### AIM
Only the lines from the one with "(0.50,0.465,0.385), 1.5, 0.1, 30)" through the one with "(0.63,0.60,0.575), 1.5, 0.05, 30)" are to be restated, word for word, with both of them included.

### PROVIDED RECORDS
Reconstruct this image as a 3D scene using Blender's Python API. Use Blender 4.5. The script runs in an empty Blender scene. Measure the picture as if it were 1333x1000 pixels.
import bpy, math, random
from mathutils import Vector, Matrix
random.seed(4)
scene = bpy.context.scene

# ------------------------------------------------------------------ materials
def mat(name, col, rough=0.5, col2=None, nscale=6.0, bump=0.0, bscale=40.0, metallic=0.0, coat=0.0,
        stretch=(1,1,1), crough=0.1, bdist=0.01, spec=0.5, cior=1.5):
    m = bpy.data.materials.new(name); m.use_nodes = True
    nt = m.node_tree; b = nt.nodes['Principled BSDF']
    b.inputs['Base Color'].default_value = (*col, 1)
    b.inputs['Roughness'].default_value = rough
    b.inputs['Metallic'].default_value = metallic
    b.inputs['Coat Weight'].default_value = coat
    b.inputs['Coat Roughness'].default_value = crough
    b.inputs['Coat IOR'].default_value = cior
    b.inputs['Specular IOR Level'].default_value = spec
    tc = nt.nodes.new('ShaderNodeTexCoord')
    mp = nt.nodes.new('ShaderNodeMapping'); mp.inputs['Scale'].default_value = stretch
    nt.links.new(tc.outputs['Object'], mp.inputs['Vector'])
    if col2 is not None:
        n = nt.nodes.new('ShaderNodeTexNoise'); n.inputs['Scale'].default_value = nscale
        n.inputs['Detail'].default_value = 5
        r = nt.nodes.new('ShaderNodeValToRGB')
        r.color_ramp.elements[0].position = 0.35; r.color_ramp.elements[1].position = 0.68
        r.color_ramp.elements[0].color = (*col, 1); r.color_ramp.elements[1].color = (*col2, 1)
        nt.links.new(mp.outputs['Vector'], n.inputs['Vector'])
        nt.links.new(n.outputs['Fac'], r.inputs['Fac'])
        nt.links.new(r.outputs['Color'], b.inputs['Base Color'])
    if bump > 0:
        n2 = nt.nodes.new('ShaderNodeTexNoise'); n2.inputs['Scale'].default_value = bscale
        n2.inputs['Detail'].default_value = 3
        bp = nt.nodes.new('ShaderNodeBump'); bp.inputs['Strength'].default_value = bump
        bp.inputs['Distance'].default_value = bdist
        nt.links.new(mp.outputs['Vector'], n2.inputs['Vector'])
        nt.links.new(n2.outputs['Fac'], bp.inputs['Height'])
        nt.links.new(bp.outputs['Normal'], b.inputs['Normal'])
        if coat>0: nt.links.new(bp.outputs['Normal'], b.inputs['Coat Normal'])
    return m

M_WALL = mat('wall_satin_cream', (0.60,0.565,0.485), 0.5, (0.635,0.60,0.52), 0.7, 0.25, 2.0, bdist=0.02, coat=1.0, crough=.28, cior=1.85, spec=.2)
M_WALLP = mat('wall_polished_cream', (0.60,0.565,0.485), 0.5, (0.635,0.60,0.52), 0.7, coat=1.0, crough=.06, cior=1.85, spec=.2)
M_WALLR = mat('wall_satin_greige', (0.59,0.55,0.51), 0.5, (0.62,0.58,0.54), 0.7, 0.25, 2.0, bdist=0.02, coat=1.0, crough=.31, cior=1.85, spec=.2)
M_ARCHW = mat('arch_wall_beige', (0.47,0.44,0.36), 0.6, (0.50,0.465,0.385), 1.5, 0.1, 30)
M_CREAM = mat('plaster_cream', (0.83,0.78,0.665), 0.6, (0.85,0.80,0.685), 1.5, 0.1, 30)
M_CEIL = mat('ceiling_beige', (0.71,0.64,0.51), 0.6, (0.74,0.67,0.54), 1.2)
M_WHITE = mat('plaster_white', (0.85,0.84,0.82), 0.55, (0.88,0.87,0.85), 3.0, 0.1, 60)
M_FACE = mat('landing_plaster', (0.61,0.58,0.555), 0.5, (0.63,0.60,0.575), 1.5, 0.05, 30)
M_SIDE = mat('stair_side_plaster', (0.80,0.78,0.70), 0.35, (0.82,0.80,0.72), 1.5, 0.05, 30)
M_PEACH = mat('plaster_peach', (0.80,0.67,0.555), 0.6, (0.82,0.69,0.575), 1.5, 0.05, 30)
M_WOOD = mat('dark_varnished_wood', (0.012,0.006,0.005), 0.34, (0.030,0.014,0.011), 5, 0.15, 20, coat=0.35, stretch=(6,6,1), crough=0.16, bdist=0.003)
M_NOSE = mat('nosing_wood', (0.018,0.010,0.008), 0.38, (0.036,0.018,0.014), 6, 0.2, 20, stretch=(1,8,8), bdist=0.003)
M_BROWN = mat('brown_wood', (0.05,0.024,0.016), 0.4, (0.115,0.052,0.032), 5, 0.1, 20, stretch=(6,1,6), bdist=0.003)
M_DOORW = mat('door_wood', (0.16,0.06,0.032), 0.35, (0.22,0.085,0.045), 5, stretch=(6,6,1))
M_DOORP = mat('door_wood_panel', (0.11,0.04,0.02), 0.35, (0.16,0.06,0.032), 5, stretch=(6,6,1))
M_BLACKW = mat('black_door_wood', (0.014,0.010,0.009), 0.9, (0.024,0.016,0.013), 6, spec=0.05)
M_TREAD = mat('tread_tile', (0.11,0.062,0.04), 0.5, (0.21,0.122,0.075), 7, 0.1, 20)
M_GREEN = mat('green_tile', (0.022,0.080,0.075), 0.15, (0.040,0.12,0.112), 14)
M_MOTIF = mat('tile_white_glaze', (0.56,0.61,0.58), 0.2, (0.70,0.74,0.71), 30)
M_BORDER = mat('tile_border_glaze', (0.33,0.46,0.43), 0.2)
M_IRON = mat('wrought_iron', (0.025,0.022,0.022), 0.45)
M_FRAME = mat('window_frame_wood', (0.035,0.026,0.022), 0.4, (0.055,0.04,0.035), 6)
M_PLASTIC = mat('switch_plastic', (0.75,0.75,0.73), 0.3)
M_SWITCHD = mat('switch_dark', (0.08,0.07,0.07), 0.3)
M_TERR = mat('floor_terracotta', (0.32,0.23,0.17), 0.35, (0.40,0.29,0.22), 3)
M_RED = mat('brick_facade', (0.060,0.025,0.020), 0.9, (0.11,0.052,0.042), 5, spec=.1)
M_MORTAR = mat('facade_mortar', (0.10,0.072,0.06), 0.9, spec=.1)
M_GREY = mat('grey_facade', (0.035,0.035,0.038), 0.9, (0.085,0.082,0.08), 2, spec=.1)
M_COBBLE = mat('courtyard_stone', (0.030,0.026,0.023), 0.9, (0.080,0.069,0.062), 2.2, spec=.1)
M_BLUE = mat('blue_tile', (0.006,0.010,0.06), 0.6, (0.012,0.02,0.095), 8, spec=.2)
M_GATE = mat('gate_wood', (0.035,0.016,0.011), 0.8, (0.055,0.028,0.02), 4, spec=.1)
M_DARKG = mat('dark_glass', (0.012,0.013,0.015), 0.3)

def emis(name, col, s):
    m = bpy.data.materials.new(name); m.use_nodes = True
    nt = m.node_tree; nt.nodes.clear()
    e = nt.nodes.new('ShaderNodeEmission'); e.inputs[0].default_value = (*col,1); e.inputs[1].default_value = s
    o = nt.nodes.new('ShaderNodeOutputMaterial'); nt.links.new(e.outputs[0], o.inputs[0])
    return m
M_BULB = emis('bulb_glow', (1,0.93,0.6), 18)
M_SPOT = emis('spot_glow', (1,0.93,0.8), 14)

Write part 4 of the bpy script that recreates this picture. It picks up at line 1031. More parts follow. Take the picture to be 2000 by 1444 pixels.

### SOLUTION FOR THIS EXERCISE
M_ARCHW = mat('arch_wall_beige', (0.47,0.44,0.36), 0.6, (0.50,0.465,0.385), 1.5, 0.1, 30)
M_CREAM = mat('plaster_cream', (0.83,0.78,0.665), 0.6, (0.85,0.80,0.685), 1.5, 0.1, 30)
M_CEIL = mat('ceiling_beige', (0.71,0.64,0.51), 0.6, (0.74,0.67,0.54), 1.2)
M_WHITE = mat('plaster_white', (0.85,0.84,0.82), 0.55, (0.88,0.87,0.85), 3.0, 0.1, 60)
M_FACE = mat('landing_plaster', (0.61,0.58,0.555), 0.5, (0.63,0.60,0.575), 1.5, 0.05, 30)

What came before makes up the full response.